30 julho 2009

AVIÕES DE PAPEL

Não é costume, mas ontem, mal começou o espectáculo montado para apresentação do programa eleitoral do PS, parti à sua procura. Nisto, como de resto em quase todas as coisas, o melhor é ir às fontes. E lá fui. Abri a página do partido, muito agradável, diga-se, dei uma vista de olhos pelas notícias, mas qualquer coisa me prendeu a atenção que me esqueci completamente do programa do governo: Portugal […] evolui da manutenção para o fabrico de aviões. Olá, isto interessa-me. Não que ainda sonhe em ser piloto. Não, o meu sonho é como o do poeta: quem me dera voar e ter asas, ai deve ser do melhorzinho que existe. Continuei a ler a notícia, de resto, escrita com base num discurso de José Sócrates, por isso confiável – é o nosso primeiro-ministro, que diabo –, e a minha estupefacção ia aumentando quando soube que o investimento […] significa “intensidade tecnológica de know-how e inserção de Portugal no contexto da economia global, num dos sectores de maior investigação e desenvolvimento. A música para os meus ouvidos continuava e sentia começarem a germinar na minha cabeça visões de futuro: um salto tecnológico no nosso país. A partir daqui, Portugal fabrica aviões. Cá está, deixaremos em paz as caravelas e embarcaremos, por fim, rumo ao espaço: Há muitos anos que Portugal devia ter entrada nesta aventura da construção de aviões, porque exige outro know-how, outro saber e outra tecnologia que fica agora aqui sedeado. Ah, finalmente, alguém com visão de futuro que nos vai tirar deste marasmo: Vamos atirar-nos ao trabalhar para que aqui […] nasça um centro aeronáutico que faça uma competição leal com o que há de melhor no mundo. Faltavam apenas duas linhas para acabar a notícia e via já alguém a continuar o trabalho de D. João II. Já não era sem tempo, que diabo. A notícia terminava dizendo que a Embraer pretende instalar duas fábricas no parque industrial aeronáutico de Évora, uma delas de estruturas metálicas e outra para produzir materiais compósitos.

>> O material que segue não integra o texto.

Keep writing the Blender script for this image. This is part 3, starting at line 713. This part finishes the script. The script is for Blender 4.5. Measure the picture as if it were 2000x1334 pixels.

Tive um patife de um professor que quando nos entregava os testes gostava de fazer um pequeno comentário acerca de cada um deles. Normalmente para amesquinhar os alunos, diga-se. Lembro-me que um dia ao entregar o teste a um aluno da turma, começou o seu comentário por dizer que o mesmo estava irrepreensível: o seu teste é o mais bem organizado da turma, ninguém escreve de uma forma mais clara que o senhor, as folhas são de uma limpeza imaculada, o teste é perfeitamente perceptível para quem o corrige, aliás, tão perceptível como este não há outro na turma. Tenho apenas a referir um pequeno senão: o seu teste tem cinco. Verdade se diga que já há muito a turma sabia que aqueles louvores prévios não deviam ser para levar muito a sério. Não era a primeira vez – nem seria a última, com toda a certeza – que o desavergonhado enganava os incautos alunos, mas que diabo, quem, no seu perfeito juízo, iria resistir àquele chorrilho de encómios? Ontem, depois de ler a notícia dos aviões do Alentejo lembrei-me do professor do teste irrepreensível: Então uma fábrica de estruturas metálicas e outra para produção de materiais compósitos é construir aviões?